Big Fish

I’ve been swimming in bigger ponds (whatever that means — off the Island, I guess) lately, the other night at the book awards, and last night had a brief interview with Dave Eggers after his really funny and entertaining conversation with Stephen Elliott onstage at the Oakland Museum. The event was to highlight National Library Week at the Oakland Public Library, and the place was packed.

Digression: Sometimes I hate being press — people don’t trust you, don’t want to talk to you, they think you’re out to screw them somehow (as if I have time for that) — but when it gets you front-row (or free) seats to sold-out or full-house events, well, baby, I’m your gal. (Free food, too — hey, if there’s food, I’ll cover it…White House, dog house, hen house or outhouse…now you know the darker side of my journalistic ethics.) So I was (cleansing breath, taking sacred pause) grateful to have a front row seat last night.

Took photos, asked a few quick questions and made my plug for Alameda Literati — and got a yeah, cool, so I’m very excited. I keep getting yes from people I expect to give me no. How cool is that?

Best stories included tales from the road as Eggers and Elliott covered the 2004 election, attended the Republican National Convention, canvassed voters on Election Day, chased after Kerry and Edwards’ buses, and travelled to and fro. Loved Eggers’ story about how his notebook got lost on the airline, but when he went to retrieve it, the State Department detained him because of some random notes about Osama Bin Laden, a sketch of George Bush as a quadruple amputee (like many of the soldiers returning from Iraq) and doodlings of flames and fire. Hey, it’s a notebook — it’s supposed to be a free space for writing and doodling. What if they read yours? What if they read mine? (Note — mine is all boo-hoo and woe is me. So don’t bother stealing it — wait for the paperback.)

My favorite quotes of the evening:

Eggers: (noting that the State Department was concerned about his “writings”) — “Normal people write things but crazy people have writings.”

Elliott: “I never in my wildest dreams thought that anybody would pay me for my writing — and I was right.”

Elliott: (answering a question about which author steeped in fame and glory is most undeserving; Eggers refused to answer on principle) — “We all hate Michael Chrichton.”

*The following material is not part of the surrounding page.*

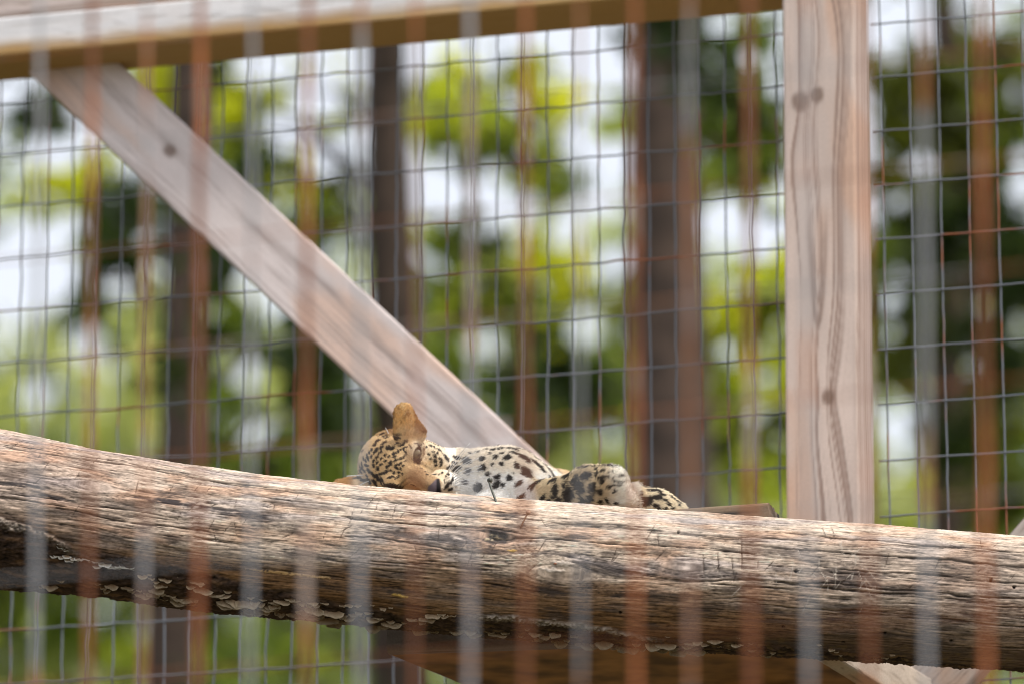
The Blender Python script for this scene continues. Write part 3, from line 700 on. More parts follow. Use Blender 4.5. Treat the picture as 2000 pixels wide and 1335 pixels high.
# near foreleg folded in front of the chest
cone((995, -985, -40), (1082, -990, 12), 50, 50, 16)
cone((1082, -992, 12), (1150, -952, 30), 50, 41, 18)
cone((1150, -952, 30), (1188, -950, 34), 41, 38, 12)
cone((1188, -950, 34), (1208, -982, 40), 39, 33, 12)
for q in (-18, 0, 18): cone((1210, -960 , 40 + q), (1227, -992, 42 + q), 15, 13, 5)
# far foreleg, mostly hidden
cone((960, -1005, -10), (900, -1015, 0), 44, 36, 14); cone((900, -1015, 0), (850, -1020, 5), 36, 32, 12)
# hind legs
cone((1190, -1065, -520), (1300, -1080, -330), 70, 58, 24); cone((1300, -1080, -330), (1265, -1010, -70), 46, 36, 20)
cone((1240, -985, -30), (1285, -992, -18), 40, 34, 14); cone((1285, -992, -18), (1318, -1003, -14), 34, 27, 12)
for q in (-14, 2, 18): cone((1312, -1004, -14 + q), (1330, -1008, -12 + q), 13, 11, 5)
cone((1180, -1080, -560), (1330, -1120, -470), 66, 50, 24); cone((1330, -1120, -470), (1290, -1080, -250), 40, 32, 16)
# head
ell(H(-14, 0, 4), (86, 72, 66), HA, 14)
ell(H(-42, 0, 4), (60, 62, 56), HA, 16)
for s in (1, -1):
    ell(H(22, 48 * s, -22), (46, 30, 40), HA, 16)        # cheeks
    ell(H(47, 34 * s, 40), (24, 22, 16), HA, 12)          # brow
    ell(H(108, 19 * s, -18), (32, 24, 27), HA, 9)         # whisker pads
cone(H(36, 0, 37), H(118, 0, 13), 24, 16, 10)             # bridge
ell(H(92, 0, -44), (32, 24, 22), HA, 10)                   # chin
ell(H(130, 0, 6), (13, 17, 13), HA, 6)                     # nose tip
# ears: cupped, the upper one standing up, the lower one folded out sideways
EN = np.array([0.30, 0.06, 0.95]); EN /= np.linalg.norm(EN)
cone((796, -842, -16), (788, -808, -10), 31, 22, 9, squash=(EN, 0.34))
cone((814, -846, -16), (800, -824, -10), 20, 10, 7, squash=(EN, 0.34))
cone((716, -946, -48), (662, -947, -44), 27, 14, 8, squash=(np.array([0.1, 0.6, 0.79]), 0.4))
# eyes: sockets
EYE = np.array([815.5, -886.0]); ED = np.array([0.27, 0.963])
def surf_z(x, y):
    i_ = int(round((x - gx[0]) / VX)); j_ = int(round((y - gy[0]) / VX)); col_ = SD[i_, j_]
    w = np.where(col_ < 0)[0]; return float(gz[w[-1]]) if len(w) else -50.0
ez = surf_z(*EYE)
EAX = np.array([[ED[1], -ED[0], -0.25], [ED[0], ED[1], 0.1], [0.25, 0, 0.97]]); EAX = np.array([v / np.linalg.norm(v) for v in EAX])
ell((EYE[0] - 3.5, EYE[1], ez - 1.0), (9, 19, 5.0), EAX, 6)
ell((EYE[0] + 8, EYE[1] + 1, ez - 1.5), (7, 17, 4.5), EAX, 5)             # lids
ell((EYE[0], EYE[1], ez + 7), (4.9, 12.6, 13), EAX, 1.5, op='s')
ell(H(143, 9, 4), (6, 4, 4), HA, 3, op='s'); ell(H(143, -9, 4), (6, 4, 4), HA, 3, op='s')
# rest on the deck and against the log
X_, Y_, Z_ = np.meshgrid(gx, gy, gz, indexing='ij', sparse=True)
hgt = ((LP0[2] - ZD) / LS + cP * (Y_ + 920) - sP * Z_ - 2.0).astype(np.float32)
SD = -smin(-SD, np.broadcast_to(hgt, SD.shape), 10)
lcx = np.array([700, 1300.0]); lcc = log_frame(lcx)[0]
# log axis in design units, straight enough over the leopard
rel = lcc - LP0; la = np.stack([rel @ VR / LS + 800, rel @ VU / LS - 920, rel @ VV / LS], 1)
ld = la[1] - la[0]; ld /= np.linalg.norm(ld); rl = float(lrad(1000)) * LSC / LS + 5
qx, qy, qz = X_ - la[0][0], Y_ - la[0][1], Z_ - la[0][2]; tq = qx * ld[0] + qy * ld[1] + qz * ld[2]
dl = np.sqrt(np.maximum(qx * qx + qy * qy + qz * qz - tq * tq, 0)) - rl
SD = -smin(-SD, dl.astype(np.float32), 8)
del hgt, dl, tq, qx, qy, qz

def surface_nets(D, org, h):
    s = D < 0; nx, ny, nz = D.shape
    cs = np.zeros((nx - 1, ny - 1, nz - 1), np.uint8)
    for a in (0, 1):
        for b_ in (0, 1):
            for c_ in (0, 1): cs += s[a:nx - 1 + a, b_:ny - 1 + b_, c_:nz - 1 + c_]
    idx = np.argwhere((cs > 0) & (cs < 8)); N = len(idx)
    vid = np.full(cs.shape, -1, np.int32); vid[tuple(idx.T)] = np.arange(N)
    acc = np.zeros((N, 3)); cnt = np.zeros(N)
    for ax_ in range(3):
        o1, o2 = [q for q in range(3) if q != ax_]
        for a in (0, 1):
            for b_ in (0, 1):
                p = idx.copy(); p[:, o1] += a; p[:, o2] += b_; q = p.copy(); q[:, ax_] += 1
                d0 = D[tuple(p.T)]; d1_ = D[tuple(q.T)]; mk = (d0 < 0) != (d1_ < 0)
                t = np.where(mk, d0 / np.where(mk, d0 - d1_, 1), 0)
                pt_ = (p - idx).astype(float); pt_[:, ax_] += t
                acc[mk] += pt_[mk]; cnt[mk] += 1
    V = org + h * (idx + acc / cnt[:, None])
    F_ = []
    for ax_ in range(3):
        o1, o2 = (ax_ + 1) % 3, (ax_ + 2) % 3
        sl0 = [slice(None)] * 3; sl1 = [slice(None)] * 3; sl0[ax_] = slice(0, -1); sl1[ax_] = slice(1, None)
        e = np.argwhere(s[tuple(sl0)] != s[tuple(sl1)])
        ok = (e[:, o1] > 0) & (e[:, o2] > 0) & (e[:, o1] < D.shape[o1] - 1) & (e[:, o2] < D.shape[o2] - 1); e = e[ok]
        def vv(d1_, d2_):
            q = e.copy(); q[:, o1] += d1_; q[:, o2] += d2_; return vid[tuple(q.T)]
        qd = np.stack([vv(-1, -1), vv(0, -1), vv(0, 0), vv(-1, 0)], -1)
        ins = s[tuple(e.T)]; qd[~ins] = qd[~ins][:, ::-1]; F_.append(qd)
    return V, np.vstack(F_)
BV, BF = surface_nets(SD, np.array([gx[0], gy[0], gz[0]]), VX)
del SD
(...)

After more photos and schmooze, I sped back through the Tube to Karen Z’s Spellbinding Tales (just voted in East Bay Express as “Spookiest Bookstore” — cool!) and met up with the stragglers from a reading; all the English profs from CSU East Bay (nee Hayward) where I got my MA were there to read. I missed the reading, cf above, but got to see my favorite poetry and creative writing professors and my once-thesis advisors, Sara McAuley and Steve Gutierrez (those poor folk had to read my nascent novel when it was still 600 pages long. god luv ’em.). And they remember me. So how cool is that?

All in all, a pretty intense night of literary hoo-ha. And I’m thinking that Literati is gonna rock this year. Let me say it again — Alameda Literati is gonna rock!

I’m off for a weekend of softball (watching/cheering), writers’ group (reading/wincing), then Jimmy Buffett concert in San Jose (drinking/dancing), after-party (ditto, plus hot-tubbing/retching), Sunday brunch (or rather, sleeping/recovering) and then returning to the Island (catching up/folding laundry). Well, at least some of those things. I’m mostly an observer of events and activities (that’s what writers do), but what the hay…anyway, I consider this a lost weekend after a week of good work. Happy days…

Advice to Aspiring Writers: Take a day off once in a while. Also, ibid previous ATAW: It never hurts to ask.